Faz alguns anos que não acompanho o Círio de Nazaré, em Belém do Pará, onde resido há trinta anos. A última vez foi em 2003, por razões familiares.
Nos anos 80, pelo menos até 1987, a motivação era política, quando realizávamos protestos contra os atos dos governos militares. Então ex-seminarista, e já com uma visão crítica sobre o evento e seus promotores, não mais via nele razões que não fossem predominantemente culturais. No meu caso, cenário político adequado para os protestos contra a Ditadura Militar.
Em 1981, dois padres franceses e 13 agricultores familiares foram presos, no Sul do Pará, acusados de atentarem contra a segurança nacional, e trazidos para Belém, onde foram mantidos presos no I Comando Aéreo Regional (I Comar), no centro de Belém.
Reagindo a mais um atentado contra a liberdade e a democracia (ainda que não vivêssemos em um Estado Democrático de Direito), criamos o Movimento pela Liberdade dos Presos do Araguaia (MLPA). Dele participavam membros de igrejas cristãs (inclusive eu, ainda seminarista), membros de organizações políticas clandestinas ou legalizadas, entidades que lutavam pela redemocratização do País, universitários, professores. Em suma, uma variedade de organizações que tinham em comum a luta contra o autoritarismo e pela redemocratização. A prisão dos padres e dos posseiros do Araguaia apenas criou uma motivação a mais a esses movimentos, que também tinham entre suas bandeiras a luta pela liberdade de imprensa, de expressão e pensamento, pelas reformas agrária e urbana, por eleições gerais, diretas e democráticas.
Naqueles anos, a partir de 1981, passamos a utilizar o Círio de Nazaré como cenário para a propagação desses ideais. Ainda naquele ano, quando organizávamos o primeiro protesto no Círio, a Polícia Federal invadiu a sede da Conferência Nacional dos Bispos do Brasil (CNBB - Regional Norte II), na cidade Velha. No mesmo prédio histórico, anexo ao do Arcebispado, funcionava o Instituto Pastoral Regional (Ipar), a Comissão Pastoral da Terra (CPT), o Conselho Indigenista Missionário (Cimi). Fomos flagrados pintando camisas, faixas e outros utencílios que utilizaríamos no protesto. Cinco foram os presos, eu no meio.
Apesar da forte repressão oficial e da vigilância sobre nossos atos, a maioria dos protestos foi bem sucedido. Em 1982, conseguimos entrar com faixas dentro da área do Centro Arquitetônico de Belém (CAN), no momento que a berlinda chegava ao local, e exibi-las ao grande público, mas logo tomadas por policiais militares.

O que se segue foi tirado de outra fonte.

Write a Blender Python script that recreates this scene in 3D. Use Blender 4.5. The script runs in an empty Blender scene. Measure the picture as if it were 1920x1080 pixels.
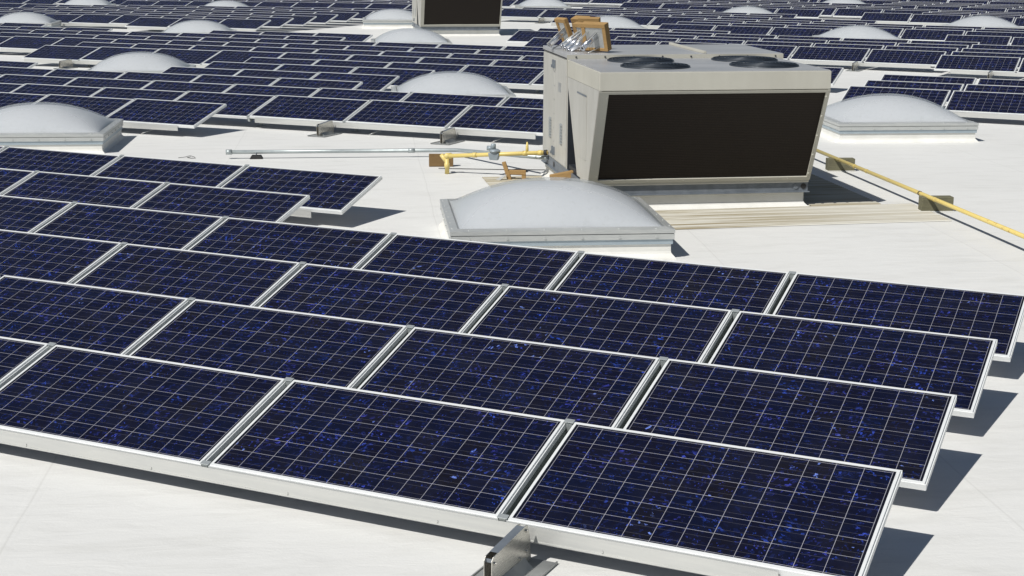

Passados quase trinta anos, e já vivendo sob as asas protetoras da Democracia e usufruindo de seus benefícios, aprecio as belas imagens geradas pelas emissoras de TV que transmitem o evento. São, inegavemente, imagens belas e emocionantes, principalmente dos promesseiros, pessoas humildes e tão fortemente movidas por emoções que o racionalismo e a ciência não conseguem explicar.
Eu, um ateu, não consigo esconder a forte emoção que essas imagens transmitem.
Feliz Círio a todos!
Aqui em casa, o dia será regado a maniçoba e pato no tucupi.